# Material provided:
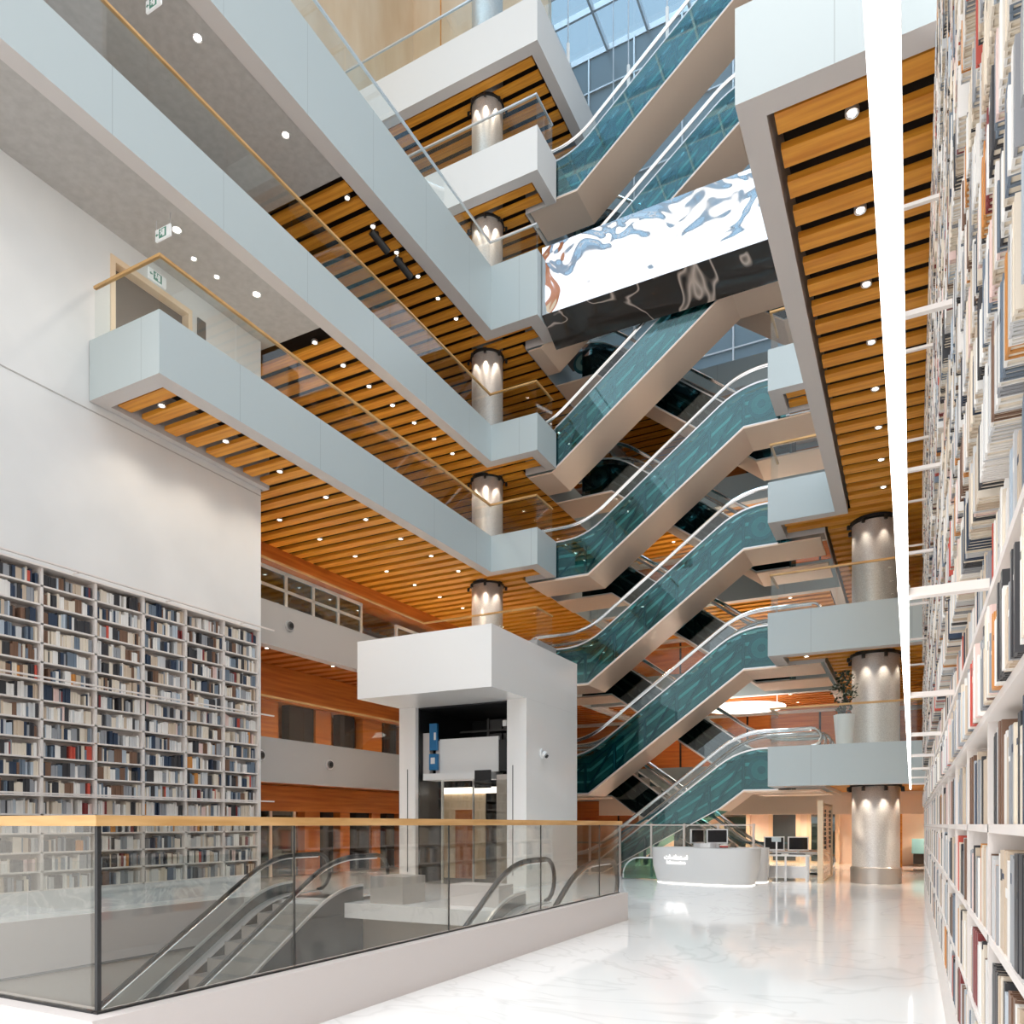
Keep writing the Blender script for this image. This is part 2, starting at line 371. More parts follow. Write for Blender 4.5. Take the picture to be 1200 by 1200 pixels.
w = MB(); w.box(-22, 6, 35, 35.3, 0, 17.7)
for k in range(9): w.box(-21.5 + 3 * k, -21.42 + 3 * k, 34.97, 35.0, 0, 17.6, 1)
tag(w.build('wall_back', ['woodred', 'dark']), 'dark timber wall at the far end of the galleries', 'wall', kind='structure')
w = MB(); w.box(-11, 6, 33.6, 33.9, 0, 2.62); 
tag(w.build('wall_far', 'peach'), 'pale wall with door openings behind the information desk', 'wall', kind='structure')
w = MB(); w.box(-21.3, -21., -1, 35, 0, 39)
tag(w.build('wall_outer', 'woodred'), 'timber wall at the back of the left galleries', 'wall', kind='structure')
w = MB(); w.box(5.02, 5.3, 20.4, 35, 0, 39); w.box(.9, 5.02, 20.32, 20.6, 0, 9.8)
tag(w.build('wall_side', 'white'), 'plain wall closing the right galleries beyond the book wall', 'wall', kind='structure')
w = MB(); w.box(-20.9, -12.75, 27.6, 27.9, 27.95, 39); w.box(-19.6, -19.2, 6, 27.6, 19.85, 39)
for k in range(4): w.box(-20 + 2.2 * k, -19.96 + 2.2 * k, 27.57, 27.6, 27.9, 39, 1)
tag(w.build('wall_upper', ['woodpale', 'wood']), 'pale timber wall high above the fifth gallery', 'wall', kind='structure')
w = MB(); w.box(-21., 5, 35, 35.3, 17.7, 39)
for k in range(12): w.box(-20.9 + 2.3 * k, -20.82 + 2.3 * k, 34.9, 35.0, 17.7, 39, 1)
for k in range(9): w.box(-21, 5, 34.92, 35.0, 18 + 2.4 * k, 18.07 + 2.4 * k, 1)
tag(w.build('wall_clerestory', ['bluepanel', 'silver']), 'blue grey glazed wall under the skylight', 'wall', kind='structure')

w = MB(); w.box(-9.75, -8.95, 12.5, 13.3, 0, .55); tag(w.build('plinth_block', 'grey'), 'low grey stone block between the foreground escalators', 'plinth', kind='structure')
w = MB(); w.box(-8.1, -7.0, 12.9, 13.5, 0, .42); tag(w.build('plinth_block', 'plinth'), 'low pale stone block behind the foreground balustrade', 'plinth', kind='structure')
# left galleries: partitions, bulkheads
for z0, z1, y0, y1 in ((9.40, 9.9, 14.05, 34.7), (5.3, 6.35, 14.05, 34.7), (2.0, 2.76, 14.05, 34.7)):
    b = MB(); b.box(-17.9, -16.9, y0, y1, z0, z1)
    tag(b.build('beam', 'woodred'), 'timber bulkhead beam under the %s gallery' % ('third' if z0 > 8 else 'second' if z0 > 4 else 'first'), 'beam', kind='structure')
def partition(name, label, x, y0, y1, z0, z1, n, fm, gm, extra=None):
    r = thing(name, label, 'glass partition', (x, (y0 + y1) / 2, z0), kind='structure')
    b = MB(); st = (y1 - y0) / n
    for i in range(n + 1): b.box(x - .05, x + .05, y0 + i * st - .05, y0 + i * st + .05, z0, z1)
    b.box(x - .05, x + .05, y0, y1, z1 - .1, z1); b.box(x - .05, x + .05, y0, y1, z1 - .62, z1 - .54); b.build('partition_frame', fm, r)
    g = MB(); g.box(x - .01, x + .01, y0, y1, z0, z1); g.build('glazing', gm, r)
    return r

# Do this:
Copy the listing in full and without alteration, omitting every picture.

# Result of the exercise:
Keep writing the Blender script for this image. This is part 2, starting at line 371. More parts follow. Write for Blender 4.5. Take the picture to be 1200 by 1200 pixels.
w = MB(); w.box(-22, 6, 35, 35.3, 0, 17.7)
for k in range(9): w.box(-21.5 + 3 * k, -21.42 + 3 * k, 34.97, 35.0, 0, 17.6, 1)
tag(w.build('wall_back', ['woodred', 'dark']), 'dark timber wall at the far end of the galleries', 'wall', kind='structure')
w = MB(); w.box(-11, 6, 33.6, 33.9, 0, 2.62); 
tag(w.build('wall_far', 'peach'), 'pale wall with door openings behind the information desk', 'wall', kind='structure')
w = MB(); w.box(-21.3, -21., -1, 35, 0, 39)
tag(w.build('wall_outer', 'woodred'), 'timber wall at the back of the left galleries', 'wall', kind='structure')
w = MB(); w.box(5.02, 5.3, 20.4, 35, 0, 39); w.box(.9, 5.02, 20.32, 20.6, 0, 9.8)
tag(w.build('wall_side', 'white'), 'plain wall closing the right galleries beyond the book wall', 'wall', kind='structure')
w = MB(); w.box(-20.9, -12.75, 27.6, 27.9, 27.95, 39); w.box(-19.6, -19.2, 6, 27.6, 19.85, 39)
for k in range(4): w.box(-20 + 2.2 * k, -19.96 + 2.2 * k, 27.57, 27.6, 27.9, 39, 1)
tag(w.build('wall_upper', ['woodpale', 'wood']), 'pale timber wall high above the fifth gallery', 'wall', kind='structure')
w = MB(); w.box(-21., 5, 35, 35.3, 17.7, 39)
for k in range(12): w.box(-20.9 + 2.3 * k, -20.82 + 2.3 * k, 34.9, 35.0, 17.7, 39, 1)
for k in range(9): w.box(-21, 5, 34.92, 35.0, 18 + 2.4 * k, 18.07 + 2.4 * k, 1)
tag(w.build('wall_clerestory', ['bluepanel', 'silver']), 'blue grey glazed wall under the skylight', 'wall', kind='structure')

w = MB(); w.box(-9.75, -8.95, 12.5, 13.3, 0, .55); tag(w.build('plinth_block', 'grey'), 'low grey stone block between the foreground escalators', 'plinth', kind='structure')
w = MB(); w.box(-8.1, -7.0, 12.9, 13.5, 0, .42); tag(w.build('plinth_block', 'plinth'), 'low pale stone block behind the foreground balustrade', 'plinth', kind='structure')
# left galleries: partitions, bulkheads
for z0, z1, y0, y1 in ((9.40, 9.9, 14.05, 34.7), (5.3, 6.35, 14.05, 34.7), (2.0, 2.76, 14.05, 34.7)):
    b = MB(); b.box(-17.9, -16.9, y0, y1, z0, z1)
    tag(b.build('beam', 'woodred'), 'timber bulkhead beam under the %s gallery' % ('third' if z0 > 8 else 'second' if z0 > 4 else 'first'), 'beam', kind='structure')
def partition(name, label, x, y0, y1, z0, z1, n, fm, gm, extra=None):
    r = thing(name, label, 'glass partition', (x, (y0 + y1) / 2, z0), kind='structure')
    b = MB(); st = (y1 - y0) / n
    for i in range(n + 1): b.box(x - .05, x + .05, y0 + i * st - .05, y0 + i * st + .05, z0, z1)
    b.box(x - .05, x + .05, y0, y1, z1 - .1, z1); b.box(x - .05, x + .05, y0, y1, z1 - .62, z1 - .54); b.build('partition_frame', fm, r)
    g = MB(); g.box(x - .01, x + .01, y0, y1, z0, z1); g.build('glazing', gm, r)
    return r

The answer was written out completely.